• **Records with scene code**:

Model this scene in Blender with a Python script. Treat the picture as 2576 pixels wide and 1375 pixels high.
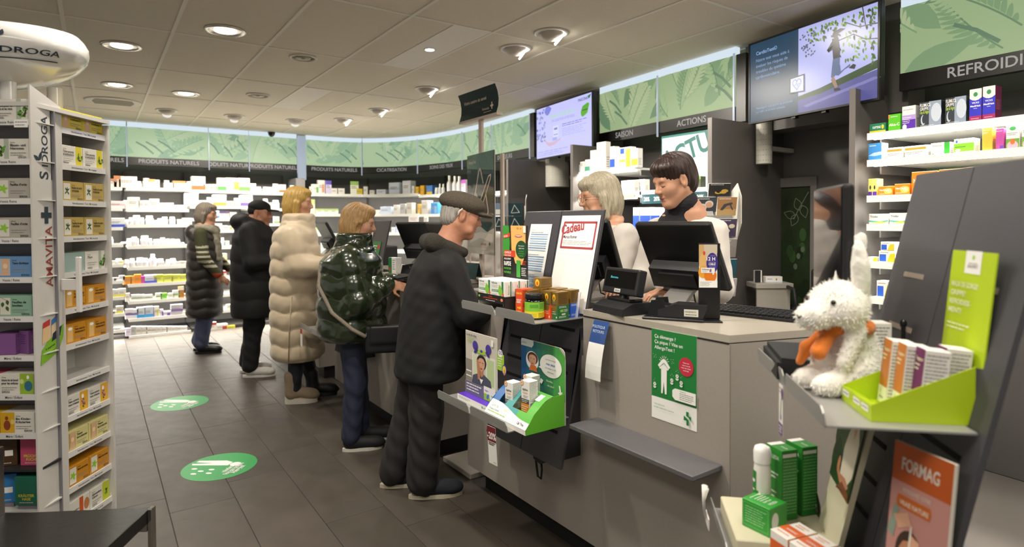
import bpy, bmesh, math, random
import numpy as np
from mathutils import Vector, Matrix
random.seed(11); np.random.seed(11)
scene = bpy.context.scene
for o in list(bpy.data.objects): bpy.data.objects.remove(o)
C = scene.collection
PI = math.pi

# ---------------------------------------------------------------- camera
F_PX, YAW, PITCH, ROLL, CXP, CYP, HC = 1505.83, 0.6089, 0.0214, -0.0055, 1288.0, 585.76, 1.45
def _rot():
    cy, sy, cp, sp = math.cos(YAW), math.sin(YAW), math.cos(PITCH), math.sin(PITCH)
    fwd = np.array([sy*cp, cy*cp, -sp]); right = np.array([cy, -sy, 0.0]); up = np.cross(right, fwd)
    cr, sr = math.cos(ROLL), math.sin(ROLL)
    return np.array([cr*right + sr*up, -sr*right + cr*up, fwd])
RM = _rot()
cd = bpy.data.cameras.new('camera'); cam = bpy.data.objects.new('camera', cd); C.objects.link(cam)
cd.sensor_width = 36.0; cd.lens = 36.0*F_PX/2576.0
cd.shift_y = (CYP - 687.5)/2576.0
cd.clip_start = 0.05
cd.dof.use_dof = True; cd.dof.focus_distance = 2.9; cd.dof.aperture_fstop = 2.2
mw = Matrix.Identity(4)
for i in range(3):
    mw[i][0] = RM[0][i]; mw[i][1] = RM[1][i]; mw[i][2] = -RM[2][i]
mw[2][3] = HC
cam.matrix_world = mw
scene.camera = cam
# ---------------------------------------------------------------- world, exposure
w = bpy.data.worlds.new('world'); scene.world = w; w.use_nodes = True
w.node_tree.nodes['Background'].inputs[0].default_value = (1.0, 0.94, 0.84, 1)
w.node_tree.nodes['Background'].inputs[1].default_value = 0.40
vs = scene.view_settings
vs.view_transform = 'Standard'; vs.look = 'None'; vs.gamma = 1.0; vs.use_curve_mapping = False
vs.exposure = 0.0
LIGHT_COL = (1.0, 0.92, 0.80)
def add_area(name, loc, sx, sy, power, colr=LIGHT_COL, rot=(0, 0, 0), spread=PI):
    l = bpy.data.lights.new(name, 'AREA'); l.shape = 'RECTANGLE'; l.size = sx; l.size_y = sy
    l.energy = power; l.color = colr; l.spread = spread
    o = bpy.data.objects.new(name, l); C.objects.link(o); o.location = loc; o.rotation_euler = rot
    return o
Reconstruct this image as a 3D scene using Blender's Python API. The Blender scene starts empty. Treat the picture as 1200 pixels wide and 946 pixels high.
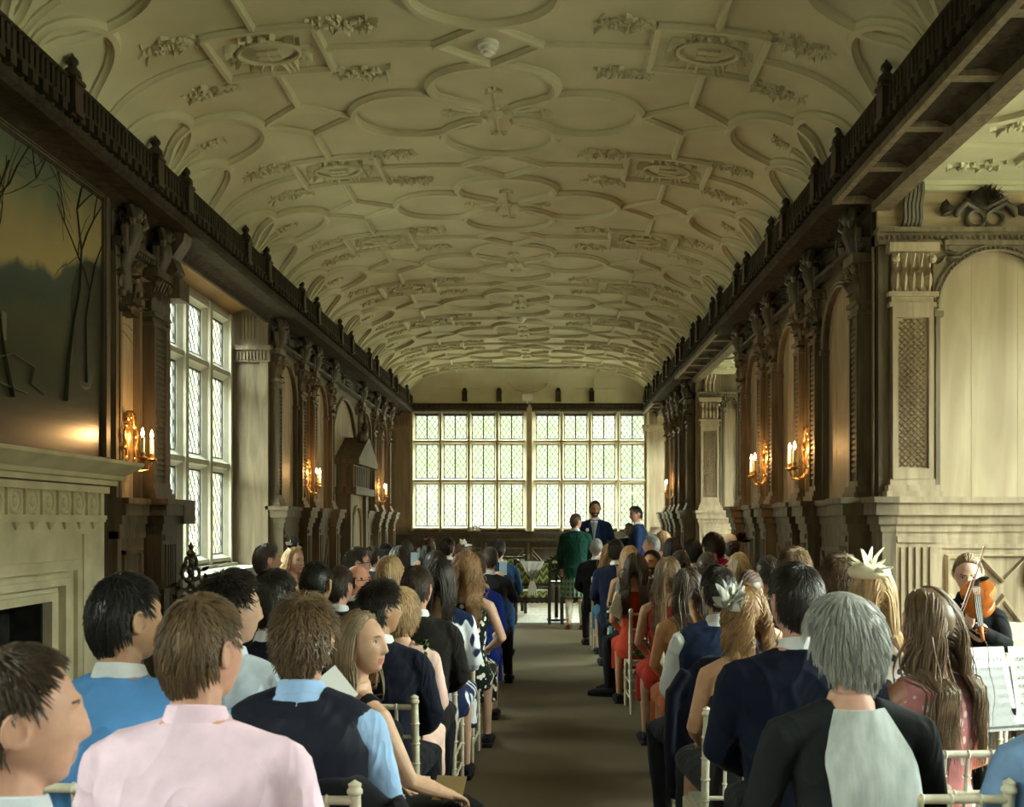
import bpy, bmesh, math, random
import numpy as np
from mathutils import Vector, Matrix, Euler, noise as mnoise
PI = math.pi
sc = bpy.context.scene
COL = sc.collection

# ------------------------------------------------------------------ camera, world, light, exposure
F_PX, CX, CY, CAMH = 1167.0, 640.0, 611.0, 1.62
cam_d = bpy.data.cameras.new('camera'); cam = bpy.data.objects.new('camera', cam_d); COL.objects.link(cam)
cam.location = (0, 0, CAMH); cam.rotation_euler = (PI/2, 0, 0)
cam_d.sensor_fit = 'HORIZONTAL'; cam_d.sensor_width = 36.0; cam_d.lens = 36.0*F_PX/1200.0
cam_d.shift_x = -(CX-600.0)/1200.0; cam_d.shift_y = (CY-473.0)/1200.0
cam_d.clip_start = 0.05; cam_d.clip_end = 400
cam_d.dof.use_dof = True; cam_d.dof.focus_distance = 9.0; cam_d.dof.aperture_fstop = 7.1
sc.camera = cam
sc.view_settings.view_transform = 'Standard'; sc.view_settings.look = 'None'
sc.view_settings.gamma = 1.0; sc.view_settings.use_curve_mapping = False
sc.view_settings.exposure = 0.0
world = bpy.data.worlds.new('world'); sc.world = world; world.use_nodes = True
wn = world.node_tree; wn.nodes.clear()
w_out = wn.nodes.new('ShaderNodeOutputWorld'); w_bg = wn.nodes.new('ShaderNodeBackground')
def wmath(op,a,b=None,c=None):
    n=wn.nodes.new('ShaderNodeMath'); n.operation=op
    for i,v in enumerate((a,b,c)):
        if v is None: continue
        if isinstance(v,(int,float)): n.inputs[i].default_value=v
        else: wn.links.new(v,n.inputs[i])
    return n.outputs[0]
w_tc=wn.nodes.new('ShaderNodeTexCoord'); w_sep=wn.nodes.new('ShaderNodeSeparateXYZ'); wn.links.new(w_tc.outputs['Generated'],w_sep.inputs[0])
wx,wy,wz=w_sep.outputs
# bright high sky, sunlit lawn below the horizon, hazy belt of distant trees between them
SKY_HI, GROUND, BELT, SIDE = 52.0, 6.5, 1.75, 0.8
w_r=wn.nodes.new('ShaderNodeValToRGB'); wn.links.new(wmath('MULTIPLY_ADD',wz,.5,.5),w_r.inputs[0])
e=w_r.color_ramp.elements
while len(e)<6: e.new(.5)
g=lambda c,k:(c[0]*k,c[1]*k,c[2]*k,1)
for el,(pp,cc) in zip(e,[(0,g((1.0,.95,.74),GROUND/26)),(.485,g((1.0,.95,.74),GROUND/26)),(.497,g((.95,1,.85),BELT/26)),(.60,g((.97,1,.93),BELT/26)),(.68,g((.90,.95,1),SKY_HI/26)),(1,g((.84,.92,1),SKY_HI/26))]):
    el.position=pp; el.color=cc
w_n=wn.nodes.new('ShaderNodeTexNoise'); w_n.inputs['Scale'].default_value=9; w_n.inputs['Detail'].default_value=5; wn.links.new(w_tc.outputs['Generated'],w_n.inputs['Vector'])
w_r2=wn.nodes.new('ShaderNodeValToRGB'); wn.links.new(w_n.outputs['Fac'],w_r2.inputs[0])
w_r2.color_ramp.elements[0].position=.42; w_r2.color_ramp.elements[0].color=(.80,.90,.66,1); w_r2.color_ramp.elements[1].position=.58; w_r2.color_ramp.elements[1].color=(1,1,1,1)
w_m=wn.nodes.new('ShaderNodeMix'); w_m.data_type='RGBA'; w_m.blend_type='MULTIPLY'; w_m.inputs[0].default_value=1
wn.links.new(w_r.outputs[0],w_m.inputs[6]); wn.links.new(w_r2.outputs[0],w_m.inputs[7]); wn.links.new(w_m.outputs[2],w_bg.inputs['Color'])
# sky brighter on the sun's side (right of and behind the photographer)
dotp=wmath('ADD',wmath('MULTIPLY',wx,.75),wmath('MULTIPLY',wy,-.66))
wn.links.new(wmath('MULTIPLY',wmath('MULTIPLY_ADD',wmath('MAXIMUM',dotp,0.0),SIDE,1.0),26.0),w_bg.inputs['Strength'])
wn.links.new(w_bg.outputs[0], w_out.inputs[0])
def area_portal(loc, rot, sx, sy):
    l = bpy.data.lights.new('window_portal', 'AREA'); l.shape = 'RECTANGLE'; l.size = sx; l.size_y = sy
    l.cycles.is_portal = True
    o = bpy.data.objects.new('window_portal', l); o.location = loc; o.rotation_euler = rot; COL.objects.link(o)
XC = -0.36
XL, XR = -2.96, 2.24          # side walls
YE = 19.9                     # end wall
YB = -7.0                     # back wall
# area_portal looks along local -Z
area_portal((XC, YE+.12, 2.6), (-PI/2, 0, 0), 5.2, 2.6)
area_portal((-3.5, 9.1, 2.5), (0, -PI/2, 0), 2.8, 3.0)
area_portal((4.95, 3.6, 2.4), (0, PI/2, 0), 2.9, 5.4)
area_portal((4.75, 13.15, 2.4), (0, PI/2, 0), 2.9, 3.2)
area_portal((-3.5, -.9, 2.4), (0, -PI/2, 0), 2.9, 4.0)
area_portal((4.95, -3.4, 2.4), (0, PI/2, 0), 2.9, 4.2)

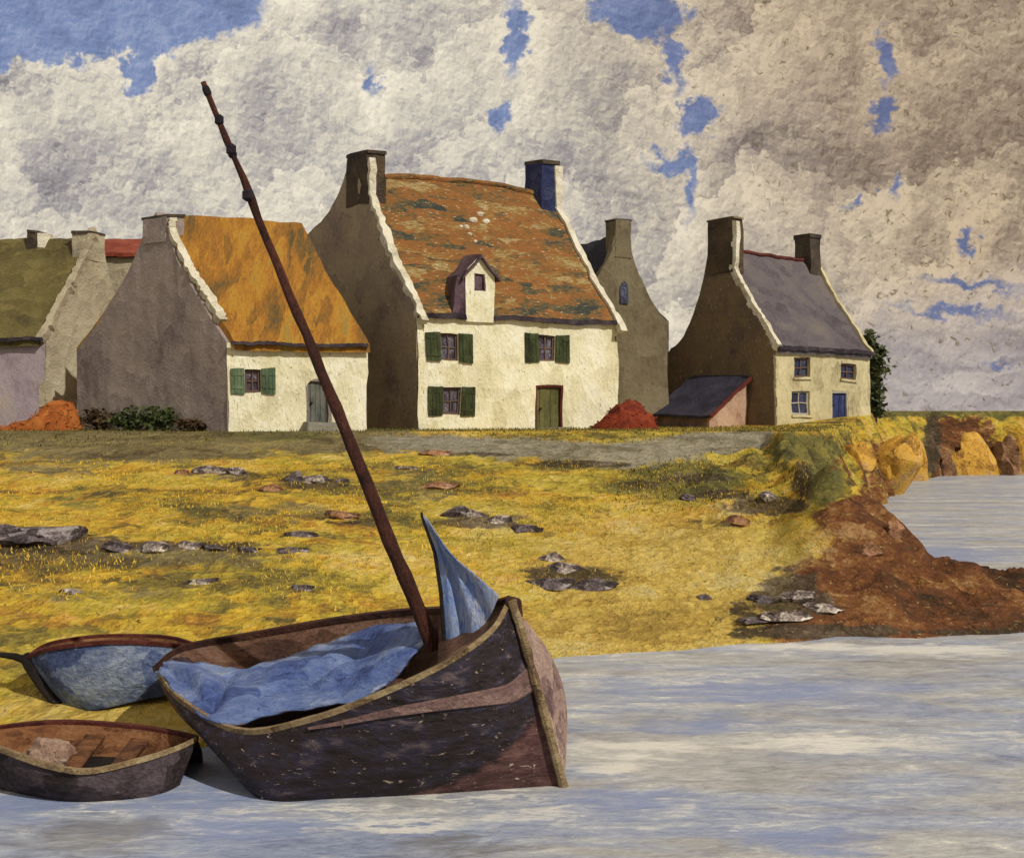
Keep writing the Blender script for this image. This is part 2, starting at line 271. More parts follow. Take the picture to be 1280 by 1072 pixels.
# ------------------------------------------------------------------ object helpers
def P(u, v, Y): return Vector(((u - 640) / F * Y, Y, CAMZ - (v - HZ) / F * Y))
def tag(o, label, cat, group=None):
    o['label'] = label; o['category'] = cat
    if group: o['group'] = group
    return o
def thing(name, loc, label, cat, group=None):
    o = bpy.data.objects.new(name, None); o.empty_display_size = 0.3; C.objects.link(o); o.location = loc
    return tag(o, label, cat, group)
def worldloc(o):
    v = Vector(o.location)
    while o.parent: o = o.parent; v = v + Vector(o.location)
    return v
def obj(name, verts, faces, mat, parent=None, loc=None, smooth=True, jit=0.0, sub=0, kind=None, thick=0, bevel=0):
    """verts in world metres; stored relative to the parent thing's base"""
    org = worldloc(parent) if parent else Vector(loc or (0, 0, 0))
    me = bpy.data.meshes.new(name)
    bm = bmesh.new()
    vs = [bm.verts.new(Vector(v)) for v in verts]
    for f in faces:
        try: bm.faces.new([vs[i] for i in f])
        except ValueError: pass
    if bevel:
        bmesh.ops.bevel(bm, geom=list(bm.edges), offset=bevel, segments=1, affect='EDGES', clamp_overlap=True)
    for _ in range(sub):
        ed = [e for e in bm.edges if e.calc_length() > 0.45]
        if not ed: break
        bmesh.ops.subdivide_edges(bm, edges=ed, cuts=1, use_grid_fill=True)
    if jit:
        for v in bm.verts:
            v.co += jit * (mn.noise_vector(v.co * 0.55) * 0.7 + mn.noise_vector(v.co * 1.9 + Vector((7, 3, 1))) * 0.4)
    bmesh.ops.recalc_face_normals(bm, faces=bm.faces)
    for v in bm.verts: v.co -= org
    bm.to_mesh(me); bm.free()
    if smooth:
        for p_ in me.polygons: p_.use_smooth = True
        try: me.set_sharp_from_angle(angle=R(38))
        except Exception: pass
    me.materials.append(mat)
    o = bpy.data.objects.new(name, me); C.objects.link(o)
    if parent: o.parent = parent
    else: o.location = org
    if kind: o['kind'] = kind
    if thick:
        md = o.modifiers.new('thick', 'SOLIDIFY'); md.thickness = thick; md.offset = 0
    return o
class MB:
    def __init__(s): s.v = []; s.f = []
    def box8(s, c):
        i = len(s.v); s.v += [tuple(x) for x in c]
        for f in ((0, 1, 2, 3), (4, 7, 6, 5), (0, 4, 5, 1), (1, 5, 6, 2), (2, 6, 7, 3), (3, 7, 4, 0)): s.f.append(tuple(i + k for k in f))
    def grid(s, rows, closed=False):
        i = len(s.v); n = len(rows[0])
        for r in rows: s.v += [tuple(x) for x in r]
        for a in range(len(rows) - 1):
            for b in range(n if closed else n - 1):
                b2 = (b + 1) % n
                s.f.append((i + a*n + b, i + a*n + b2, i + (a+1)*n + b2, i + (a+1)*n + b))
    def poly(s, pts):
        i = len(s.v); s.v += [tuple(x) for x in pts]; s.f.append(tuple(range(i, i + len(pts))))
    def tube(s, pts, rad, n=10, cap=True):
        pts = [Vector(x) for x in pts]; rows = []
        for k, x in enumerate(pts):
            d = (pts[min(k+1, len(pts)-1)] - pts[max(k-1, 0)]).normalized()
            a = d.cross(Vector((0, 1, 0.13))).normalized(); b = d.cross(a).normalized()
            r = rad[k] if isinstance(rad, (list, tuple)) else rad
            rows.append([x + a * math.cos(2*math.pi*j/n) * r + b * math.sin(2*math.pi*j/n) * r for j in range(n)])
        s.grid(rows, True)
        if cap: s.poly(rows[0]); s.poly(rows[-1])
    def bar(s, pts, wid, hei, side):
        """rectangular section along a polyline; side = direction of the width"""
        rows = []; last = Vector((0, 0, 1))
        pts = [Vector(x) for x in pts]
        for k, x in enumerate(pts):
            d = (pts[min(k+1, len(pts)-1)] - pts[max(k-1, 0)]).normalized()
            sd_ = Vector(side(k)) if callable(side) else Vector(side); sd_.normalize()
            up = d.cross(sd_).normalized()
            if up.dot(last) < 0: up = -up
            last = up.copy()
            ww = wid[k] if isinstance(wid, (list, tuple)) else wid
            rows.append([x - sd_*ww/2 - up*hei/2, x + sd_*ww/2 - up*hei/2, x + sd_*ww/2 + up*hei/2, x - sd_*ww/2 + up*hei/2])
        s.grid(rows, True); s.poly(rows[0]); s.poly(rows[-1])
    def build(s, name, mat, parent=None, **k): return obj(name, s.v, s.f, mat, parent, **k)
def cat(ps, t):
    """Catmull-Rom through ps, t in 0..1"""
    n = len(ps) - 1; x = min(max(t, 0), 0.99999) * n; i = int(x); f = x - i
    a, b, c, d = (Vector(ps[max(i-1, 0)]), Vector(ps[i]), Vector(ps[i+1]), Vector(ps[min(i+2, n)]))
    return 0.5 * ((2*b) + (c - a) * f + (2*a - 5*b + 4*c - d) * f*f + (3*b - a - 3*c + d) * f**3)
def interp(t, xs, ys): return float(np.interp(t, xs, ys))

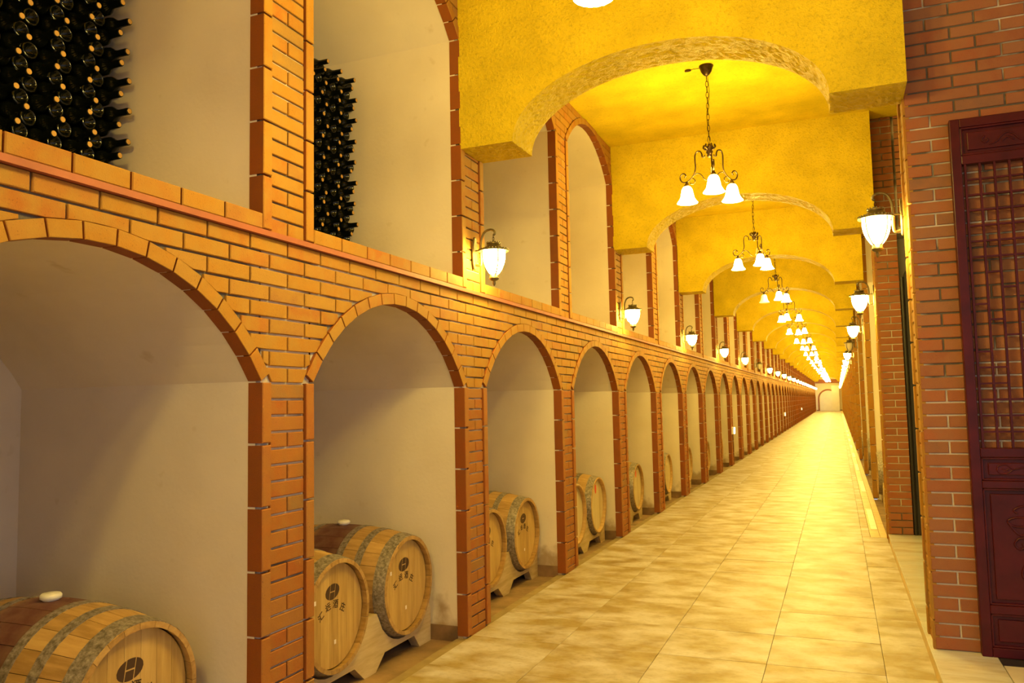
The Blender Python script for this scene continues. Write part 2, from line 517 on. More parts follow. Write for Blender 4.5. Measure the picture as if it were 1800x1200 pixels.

• **Your objective**:
Take every line that includes the string "Python" and copy it.

• **Complete output**:
Model this scene in Blender with a Python script. Treat the picture as 2576 pixels wide and 1375 pixels high.
Reconstruct this image as a 3D scene using Blender's Python API. The Blender scene starts empty. Treat the picture as 1200 pixels wide and 946 pixels high.
The Blender Python script for this scene continues. Write part 2, from line 517 on. More parts follow. Write for Blender 4.5. Measure the picture as if it were 1800x1200 pixels.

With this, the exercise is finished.